-- BEGIN --

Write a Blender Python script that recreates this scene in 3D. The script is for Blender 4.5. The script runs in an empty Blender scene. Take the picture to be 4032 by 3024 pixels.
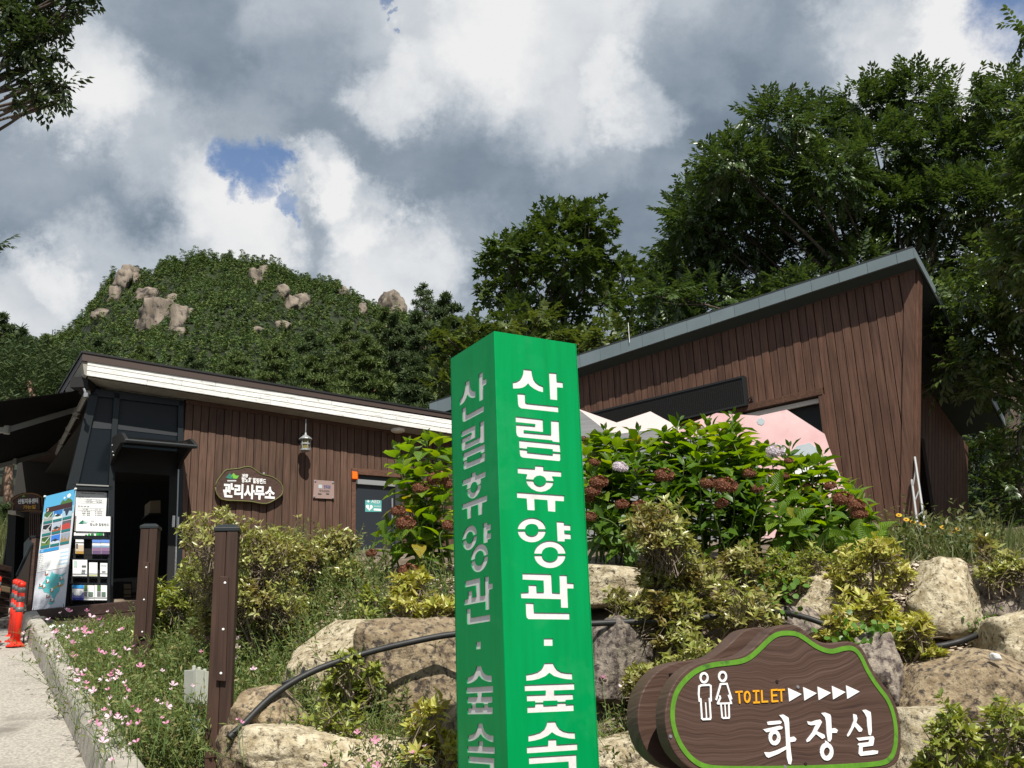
import bpy, bmesh, math, random
import numpy as np
from mathutils import Vector, Matrix, noise
R = math.radians
rng = np.random.default_rng(7)
random.seed(7)
scene = bpy.context.scene
col = scene.collection

# ------------------------------------------------------------------ camera
EYE = Vector((0.0, 0.0, 1.6))
FPX, PITCH, ROLL = 4150.0, 0.290407, -0.035771
FW = Vector((0, math.cos(PITCH), math.sin(PITCH)))
UP0 = Vector((0, -math.sin(PITCH), math.cos(PITCH)))
X0 = Vector((1, 0, 0))
XR = X0 * math.cos(ROLL) + UP0 * math.sin(ROLL)
UR = -X0 * math.sin(ROLL) + UP0 * math.cos(ROLL)
cd = bpy.data.cameras.new('camera')
cd.sensor_width = 36.0
cd.lens = FPX / 4032 * 36.0
cd.clip_start, cd.clip_end = 0.05, 5000
cam = bpy.data.objects.new('camera', cd)
col.objects.link(cam)
cam.matrix_world = Matrix(((XR.x, UR.x, -FW.x, EYE.x), (XR.y, UR.y, -FW.y, EYE.y), (XR.z, UR.z, -FW.z, EYE.z), (0, 0, 0, 1)))
scene.camera = cam

def ray(px, py):
    return FW + XR * ((px - 2016) / FPX) - UR * ((py - 1512) / FPX)
def at(px, py, Y):
    d = ray(px, py)
    return EYE + d * (Y / d.y)
def mpp(Y):
    return Y / 4330.0            # metres per photo pixel at depth Y

# ------------------------------------------------------------------ exposure, sun and sky
vs = scene.view_settings
vs.view_transform, vs.look, vs.gamma, vs.use_curve_mapping = 'Standard', 'None', 1.0, False
EXPO = 0.40
vs.exposure = EXPO
scene.cycles.max_bounces = 6
scene.cycles.diffuse_bounces = 3
scene.cycles.transparent_max_bounces = 8
SUN_EL, SUN_H = R(52), Vector((0.259, -0.966, 0))
SUN = Vector((SUN_H.x * math.cos(SUN_EL), SUN_H.y * math.cos(SUN_EL), math.sin(SUN_EL))).normalized()
ld = bpy.data.lights.new('sun', 'SUN')
ld.energy, ld.angle, ld.color = 5.0, R(0.53), (1.0, 0.955, 0.88)
sun = bpy.data.objects.new('sun', ld)
col.objects.link(sun)
sun.rotation_euler = SUN.to_track_quat('Z', 'Y').to_euler()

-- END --

> **Exercise**: Begin at the top of the material above and output each line exactly, stopping after the line that holds "return Y / 4330.0". Leave out pictures.

> **Exercise response**:
Write a Blender Python script that recreates this scene in 3D. The script is for Blender 4.5. The script runs in an empty Blender scene. Take the picture to be 4032 by 3024 pixels.
import bpy, bmesh, math, random
import numpy as np
from mathutils import Vector, Matrix, noise
R = math.radians
rng = np.random.default_rng(7)
random.seed(7)
scene = bpy.context.scene
col = scene.collection

# ------------------------------------------------------------------ camera
EYE = Vector((0.0, 0.0, 1.6))
FPX, PITCH, ROLL = 4150.0, 0.290407, -0.035771
FW = Vector((0, math.cos(PITCH), math.sin(PITCH)))
UP0 = Vector((0, -math.sin(PITCH), math.cos(PITCH)))
X0 = Vector((1, 0, 0))
XR = X0 * math.cos(ROLL) + UP0 * math.sin(ROLL)
UR = -X0 * math.sin(ROLL) + UP0 * math.cos(ROLL)
cd = bpy.data.cameras.new('camera')
cd.sensor_width = 36.0
cd.lens = FPX / 4032 * 36.0
cd.clip_start, cd.clip_end = 0.05, 5000
cam = bpy.data.objects.new('camera', cd)
col.objects.link(cam)
cam.matrix_world = Matrix(((XR.x, UR.x, -FW.x, EYE.x), (XR.y, UR.y, -FW.y, EYE.y), (XR.z, UR.z, -FW.z, EYE.z), (0, 0, 0, 1)))
scene.camera = cam

def ray(px, py):
    return FW + XR * ((px - 2016) / FPX) - UR * ((py - 1512) / FPX)
def at(px, py, Y):
    d = ray(px, py)
    return EYE + d * (Y / d.y)
def mpp(Y):
    return Y / 4330.0            # metres per photo pixel at depth Y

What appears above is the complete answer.